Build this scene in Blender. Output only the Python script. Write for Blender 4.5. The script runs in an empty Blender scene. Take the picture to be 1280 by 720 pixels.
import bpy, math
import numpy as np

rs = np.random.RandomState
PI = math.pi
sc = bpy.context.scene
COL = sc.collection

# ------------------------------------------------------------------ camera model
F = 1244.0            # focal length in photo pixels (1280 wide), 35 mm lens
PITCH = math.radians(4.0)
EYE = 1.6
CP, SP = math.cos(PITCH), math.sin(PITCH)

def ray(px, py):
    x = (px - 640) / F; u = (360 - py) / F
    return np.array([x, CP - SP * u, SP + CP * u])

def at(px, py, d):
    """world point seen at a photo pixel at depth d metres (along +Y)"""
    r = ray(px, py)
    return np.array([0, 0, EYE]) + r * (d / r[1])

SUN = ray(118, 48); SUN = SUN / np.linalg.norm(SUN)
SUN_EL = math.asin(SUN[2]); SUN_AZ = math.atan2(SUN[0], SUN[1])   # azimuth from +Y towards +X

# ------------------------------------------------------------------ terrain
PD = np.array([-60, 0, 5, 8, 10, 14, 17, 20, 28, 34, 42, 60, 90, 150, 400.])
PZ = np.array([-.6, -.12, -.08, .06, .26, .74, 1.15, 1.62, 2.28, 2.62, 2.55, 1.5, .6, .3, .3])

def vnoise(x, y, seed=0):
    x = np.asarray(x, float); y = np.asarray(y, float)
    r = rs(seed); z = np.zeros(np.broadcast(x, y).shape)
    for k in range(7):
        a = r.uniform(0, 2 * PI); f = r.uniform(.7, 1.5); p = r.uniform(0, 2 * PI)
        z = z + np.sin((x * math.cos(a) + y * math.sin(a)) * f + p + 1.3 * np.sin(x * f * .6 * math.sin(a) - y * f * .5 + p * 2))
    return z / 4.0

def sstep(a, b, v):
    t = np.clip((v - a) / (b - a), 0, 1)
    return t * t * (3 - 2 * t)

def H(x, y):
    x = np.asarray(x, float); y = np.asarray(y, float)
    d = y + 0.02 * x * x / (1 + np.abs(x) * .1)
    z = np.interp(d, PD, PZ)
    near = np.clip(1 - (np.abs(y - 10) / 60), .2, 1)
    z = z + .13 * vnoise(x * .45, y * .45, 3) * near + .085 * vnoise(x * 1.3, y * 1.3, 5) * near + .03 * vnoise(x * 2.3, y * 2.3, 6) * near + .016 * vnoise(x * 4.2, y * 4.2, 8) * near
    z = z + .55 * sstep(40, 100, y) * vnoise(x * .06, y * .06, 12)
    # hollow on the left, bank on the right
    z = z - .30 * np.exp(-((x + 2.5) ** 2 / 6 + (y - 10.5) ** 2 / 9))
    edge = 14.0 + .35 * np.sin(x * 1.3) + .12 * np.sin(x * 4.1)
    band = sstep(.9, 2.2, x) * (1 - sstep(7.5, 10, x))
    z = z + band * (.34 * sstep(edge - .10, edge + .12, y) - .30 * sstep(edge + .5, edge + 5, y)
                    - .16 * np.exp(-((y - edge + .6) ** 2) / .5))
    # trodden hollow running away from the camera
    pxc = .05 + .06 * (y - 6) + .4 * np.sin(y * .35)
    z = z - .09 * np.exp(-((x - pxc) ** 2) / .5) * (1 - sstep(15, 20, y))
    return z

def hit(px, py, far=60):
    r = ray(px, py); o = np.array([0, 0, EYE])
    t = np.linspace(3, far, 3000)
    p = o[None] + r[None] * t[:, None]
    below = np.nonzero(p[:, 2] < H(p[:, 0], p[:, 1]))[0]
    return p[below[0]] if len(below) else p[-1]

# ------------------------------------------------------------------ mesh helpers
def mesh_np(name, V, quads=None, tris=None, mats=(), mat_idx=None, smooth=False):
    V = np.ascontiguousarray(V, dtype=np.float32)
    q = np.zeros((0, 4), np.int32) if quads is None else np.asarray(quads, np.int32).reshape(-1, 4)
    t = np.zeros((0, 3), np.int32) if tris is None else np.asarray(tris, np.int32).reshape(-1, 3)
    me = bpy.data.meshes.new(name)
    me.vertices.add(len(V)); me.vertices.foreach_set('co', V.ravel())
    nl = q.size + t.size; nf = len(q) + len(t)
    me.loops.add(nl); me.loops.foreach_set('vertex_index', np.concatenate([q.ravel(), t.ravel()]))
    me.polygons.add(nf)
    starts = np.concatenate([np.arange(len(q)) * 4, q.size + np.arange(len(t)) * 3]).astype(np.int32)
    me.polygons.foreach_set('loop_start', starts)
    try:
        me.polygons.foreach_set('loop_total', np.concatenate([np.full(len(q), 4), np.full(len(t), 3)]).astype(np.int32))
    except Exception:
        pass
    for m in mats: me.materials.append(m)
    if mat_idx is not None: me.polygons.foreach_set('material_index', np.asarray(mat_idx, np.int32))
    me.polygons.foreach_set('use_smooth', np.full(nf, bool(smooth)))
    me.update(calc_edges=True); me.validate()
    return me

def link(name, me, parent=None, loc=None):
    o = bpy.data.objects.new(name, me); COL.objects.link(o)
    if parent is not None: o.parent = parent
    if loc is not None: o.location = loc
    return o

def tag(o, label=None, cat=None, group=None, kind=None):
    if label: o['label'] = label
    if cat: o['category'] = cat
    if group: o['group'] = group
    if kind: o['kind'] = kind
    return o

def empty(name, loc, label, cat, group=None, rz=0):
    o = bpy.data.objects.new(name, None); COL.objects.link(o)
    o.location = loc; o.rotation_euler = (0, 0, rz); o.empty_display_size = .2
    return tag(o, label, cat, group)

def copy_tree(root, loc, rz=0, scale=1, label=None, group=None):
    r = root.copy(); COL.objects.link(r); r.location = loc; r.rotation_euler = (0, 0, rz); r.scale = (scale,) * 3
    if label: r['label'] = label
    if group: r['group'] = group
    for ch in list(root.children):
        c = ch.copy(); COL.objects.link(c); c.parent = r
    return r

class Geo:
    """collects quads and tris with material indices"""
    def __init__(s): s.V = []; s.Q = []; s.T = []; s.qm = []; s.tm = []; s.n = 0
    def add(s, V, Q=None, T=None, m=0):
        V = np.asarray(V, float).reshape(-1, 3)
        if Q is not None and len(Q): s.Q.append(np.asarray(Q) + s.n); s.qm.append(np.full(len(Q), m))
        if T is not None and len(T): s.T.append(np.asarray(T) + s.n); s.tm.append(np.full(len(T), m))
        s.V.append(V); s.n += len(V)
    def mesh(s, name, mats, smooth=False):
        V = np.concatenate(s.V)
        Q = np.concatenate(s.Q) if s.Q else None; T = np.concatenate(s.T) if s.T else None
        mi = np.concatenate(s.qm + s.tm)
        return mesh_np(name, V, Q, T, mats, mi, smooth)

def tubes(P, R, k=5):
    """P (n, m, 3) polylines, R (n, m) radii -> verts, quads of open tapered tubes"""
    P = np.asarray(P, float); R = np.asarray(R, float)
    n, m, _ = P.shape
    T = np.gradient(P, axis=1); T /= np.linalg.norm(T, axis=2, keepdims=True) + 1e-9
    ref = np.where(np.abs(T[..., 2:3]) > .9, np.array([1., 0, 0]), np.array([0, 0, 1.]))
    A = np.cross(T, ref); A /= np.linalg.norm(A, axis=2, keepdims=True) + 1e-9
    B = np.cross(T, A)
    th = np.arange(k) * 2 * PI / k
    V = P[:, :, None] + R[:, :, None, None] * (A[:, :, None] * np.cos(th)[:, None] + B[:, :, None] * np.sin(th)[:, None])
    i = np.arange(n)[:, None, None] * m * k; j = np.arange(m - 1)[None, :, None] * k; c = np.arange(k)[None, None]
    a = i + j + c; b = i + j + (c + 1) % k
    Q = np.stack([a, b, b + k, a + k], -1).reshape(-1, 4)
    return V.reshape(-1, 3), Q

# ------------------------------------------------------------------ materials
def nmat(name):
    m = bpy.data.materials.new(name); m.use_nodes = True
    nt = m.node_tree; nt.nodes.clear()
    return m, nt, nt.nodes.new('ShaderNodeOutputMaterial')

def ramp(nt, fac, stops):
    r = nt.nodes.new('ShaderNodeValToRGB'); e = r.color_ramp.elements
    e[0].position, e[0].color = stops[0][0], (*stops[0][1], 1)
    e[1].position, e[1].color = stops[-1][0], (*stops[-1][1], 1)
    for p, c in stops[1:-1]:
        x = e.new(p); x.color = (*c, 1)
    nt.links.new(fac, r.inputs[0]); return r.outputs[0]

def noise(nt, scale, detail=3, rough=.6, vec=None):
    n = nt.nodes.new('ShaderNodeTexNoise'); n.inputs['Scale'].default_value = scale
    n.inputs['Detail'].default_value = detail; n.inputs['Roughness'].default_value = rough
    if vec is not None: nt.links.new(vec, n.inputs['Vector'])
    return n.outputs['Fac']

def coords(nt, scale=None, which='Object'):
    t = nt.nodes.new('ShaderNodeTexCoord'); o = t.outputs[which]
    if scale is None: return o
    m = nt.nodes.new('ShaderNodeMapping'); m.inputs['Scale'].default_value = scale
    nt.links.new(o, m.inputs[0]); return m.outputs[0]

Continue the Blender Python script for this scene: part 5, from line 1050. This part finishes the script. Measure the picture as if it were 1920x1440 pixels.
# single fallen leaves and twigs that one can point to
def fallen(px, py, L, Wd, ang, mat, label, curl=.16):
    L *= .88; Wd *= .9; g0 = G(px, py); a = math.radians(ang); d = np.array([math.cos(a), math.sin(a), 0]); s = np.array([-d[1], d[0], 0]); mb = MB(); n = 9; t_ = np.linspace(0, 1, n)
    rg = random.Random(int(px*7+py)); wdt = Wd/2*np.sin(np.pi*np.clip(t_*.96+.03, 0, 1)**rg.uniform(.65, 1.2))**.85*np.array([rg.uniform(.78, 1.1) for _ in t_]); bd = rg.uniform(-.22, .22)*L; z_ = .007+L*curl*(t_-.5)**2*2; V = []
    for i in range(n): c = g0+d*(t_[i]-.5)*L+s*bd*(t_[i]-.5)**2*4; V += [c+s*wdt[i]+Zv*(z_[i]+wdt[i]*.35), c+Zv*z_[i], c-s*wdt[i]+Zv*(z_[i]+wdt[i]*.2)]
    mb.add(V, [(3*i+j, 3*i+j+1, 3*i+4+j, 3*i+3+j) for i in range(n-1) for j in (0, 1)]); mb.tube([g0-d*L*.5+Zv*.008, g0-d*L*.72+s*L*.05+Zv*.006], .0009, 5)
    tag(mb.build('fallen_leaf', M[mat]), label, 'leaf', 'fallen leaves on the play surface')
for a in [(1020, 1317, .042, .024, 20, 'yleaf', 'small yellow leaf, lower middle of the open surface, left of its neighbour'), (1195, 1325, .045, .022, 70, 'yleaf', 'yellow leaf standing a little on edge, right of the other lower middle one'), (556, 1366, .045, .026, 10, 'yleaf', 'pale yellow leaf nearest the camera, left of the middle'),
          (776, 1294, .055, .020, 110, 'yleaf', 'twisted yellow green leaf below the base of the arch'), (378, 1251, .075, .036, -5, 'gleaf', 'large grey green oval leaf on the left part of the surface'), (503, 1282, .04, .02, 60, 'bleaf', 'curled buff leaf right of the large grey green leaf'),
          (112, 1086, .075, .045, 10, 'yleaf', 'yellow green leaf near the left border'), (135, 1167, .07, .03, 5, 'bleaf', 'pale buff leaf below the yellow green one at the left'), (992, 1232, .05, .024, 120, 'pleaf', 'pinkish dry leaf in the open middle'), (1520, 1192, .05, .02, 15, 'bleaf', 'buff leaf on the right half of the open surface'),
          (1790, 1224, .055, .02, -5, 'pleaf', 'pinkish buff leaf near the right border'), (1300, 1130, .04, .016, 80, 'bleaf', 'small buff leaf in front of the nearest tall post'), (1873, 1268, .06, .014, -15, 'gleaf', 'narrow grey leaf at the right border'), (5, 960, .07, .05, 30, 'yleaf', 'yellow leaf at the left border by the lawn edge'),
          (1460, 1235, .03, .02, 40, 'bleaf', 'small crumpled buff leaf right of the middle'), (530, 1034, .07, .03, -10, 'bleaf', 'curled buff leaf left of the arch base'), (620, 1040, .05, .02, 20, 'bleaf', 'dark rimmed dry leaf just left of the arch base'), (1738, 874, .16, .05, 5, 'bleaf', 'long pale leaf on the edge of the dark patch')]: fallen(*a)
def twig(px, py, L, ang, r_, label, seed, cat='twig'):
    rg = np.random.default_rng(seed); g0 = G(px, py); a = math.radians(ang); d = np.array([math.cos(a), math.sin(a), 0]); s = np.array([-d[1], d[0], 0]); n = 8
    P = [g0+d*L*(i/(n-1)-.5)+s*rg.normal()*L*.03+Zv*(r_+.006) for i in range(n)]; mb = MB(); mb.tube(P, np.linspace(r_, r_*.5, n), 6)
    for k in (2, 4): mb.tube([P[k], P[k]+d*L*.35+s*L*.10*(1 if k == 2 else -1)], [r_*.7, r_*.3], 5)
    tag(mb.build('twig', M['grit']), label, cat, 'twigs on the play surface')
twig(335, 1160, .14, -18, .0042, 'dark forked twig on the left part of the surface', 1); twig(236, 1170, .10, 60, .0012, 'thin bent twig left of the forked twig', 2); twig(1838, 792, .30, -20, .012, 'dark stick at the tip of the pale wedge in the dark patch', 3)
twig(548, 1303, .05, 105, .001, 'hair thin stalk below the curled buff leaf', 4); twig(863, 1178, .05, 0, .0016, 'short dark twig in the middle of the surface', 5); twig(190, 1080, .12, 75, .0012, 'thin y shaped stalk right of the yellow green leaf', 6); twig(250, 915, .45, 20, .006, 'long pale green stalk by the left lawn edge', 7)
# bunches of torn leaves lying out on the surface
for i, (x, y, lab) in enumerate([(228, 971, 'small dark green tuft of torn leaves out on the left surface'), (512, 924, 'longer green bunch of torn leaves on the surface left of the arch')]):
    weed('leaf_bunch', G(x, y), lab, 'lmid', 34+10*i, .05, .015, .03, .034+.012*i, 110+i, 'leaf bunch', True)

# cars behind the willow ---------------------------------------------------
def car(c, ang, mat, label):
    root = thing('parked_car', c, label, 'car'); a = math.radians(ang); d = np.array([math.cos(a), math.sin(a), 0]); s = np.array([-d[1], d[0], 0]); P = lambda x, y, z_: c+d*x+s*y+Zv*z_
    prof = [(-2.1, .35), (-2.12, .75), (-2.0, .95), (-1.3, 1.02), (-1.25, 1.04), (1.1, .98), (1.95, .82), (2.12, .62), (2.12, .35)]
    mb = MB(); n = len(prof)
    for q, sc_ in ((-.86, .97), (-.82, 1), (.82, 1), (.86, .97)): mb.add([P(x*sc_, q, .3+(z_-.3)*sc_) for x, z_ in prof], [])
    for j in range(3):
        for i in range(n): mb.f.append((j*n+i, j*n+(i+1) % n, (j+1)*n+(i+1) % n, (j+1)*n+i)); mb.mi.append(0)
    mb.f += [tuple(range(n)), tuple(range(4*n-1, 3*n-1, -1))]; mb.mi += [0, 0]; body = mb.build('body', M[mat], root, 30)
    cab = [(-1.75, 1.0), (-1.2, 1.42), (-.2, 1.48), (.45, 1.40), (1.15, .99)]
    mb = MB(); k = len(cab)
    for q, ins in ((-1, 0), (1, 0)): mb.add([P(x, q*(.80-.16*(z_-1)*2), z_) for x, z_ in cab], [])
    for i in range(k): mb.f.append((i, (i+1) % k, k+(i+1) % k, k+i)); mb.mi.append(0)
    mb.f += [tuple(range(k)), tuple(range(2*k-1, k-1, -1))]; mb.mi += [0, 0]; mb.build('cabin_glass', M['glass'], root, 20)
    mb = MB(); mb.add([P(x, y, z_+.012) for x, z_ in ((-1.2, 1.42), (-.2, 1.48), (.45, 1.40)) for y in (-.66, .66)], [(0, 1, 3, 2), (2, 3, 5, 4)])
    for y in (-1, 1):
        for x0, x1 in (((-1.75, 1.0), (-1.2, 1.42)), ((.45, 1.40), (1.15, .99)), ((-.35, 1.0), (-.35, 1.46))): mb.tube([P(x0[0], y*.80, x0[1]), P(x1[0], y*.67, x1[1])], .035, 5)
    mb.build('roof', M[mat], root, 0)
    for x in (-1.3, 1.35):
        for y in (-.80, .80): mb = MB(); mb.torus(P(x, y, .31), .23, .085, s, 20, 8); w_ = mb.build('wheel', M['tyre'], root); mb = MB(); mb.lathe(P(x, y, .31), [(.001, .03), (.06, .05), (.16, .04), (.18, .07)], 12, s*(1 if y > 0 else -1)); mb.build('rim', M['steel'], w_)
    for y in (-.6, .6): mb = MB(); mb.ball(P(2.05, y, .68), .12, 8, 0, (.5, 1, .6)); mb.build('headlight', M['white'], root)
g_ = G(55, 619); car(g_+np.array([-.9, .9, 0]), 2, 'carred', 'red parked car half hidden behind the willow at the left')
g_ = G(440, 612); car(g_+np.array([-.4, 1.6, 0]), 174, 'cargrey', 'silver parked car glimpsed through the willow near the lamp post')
━━━━━━━━━━
- [INSTRUCTIONS TO FOLLOW]:
Show the lines that mention the word "pixels".

- [WRITTEN REPLY]:
Build this scene in Blender. Output only the Python script. Write for Blender 4.5. The script runs in an empty Blender scene. Take the picture to be 1280 by 720 pixels.
F = 1244.0            # focal length in photo pixels (1280 wide), 35 mm lens
Continue the Blender Python script for this scene: part 5, from line 1050. This part finishes the script. Measure the picture as if it were 1920x1440 pixels.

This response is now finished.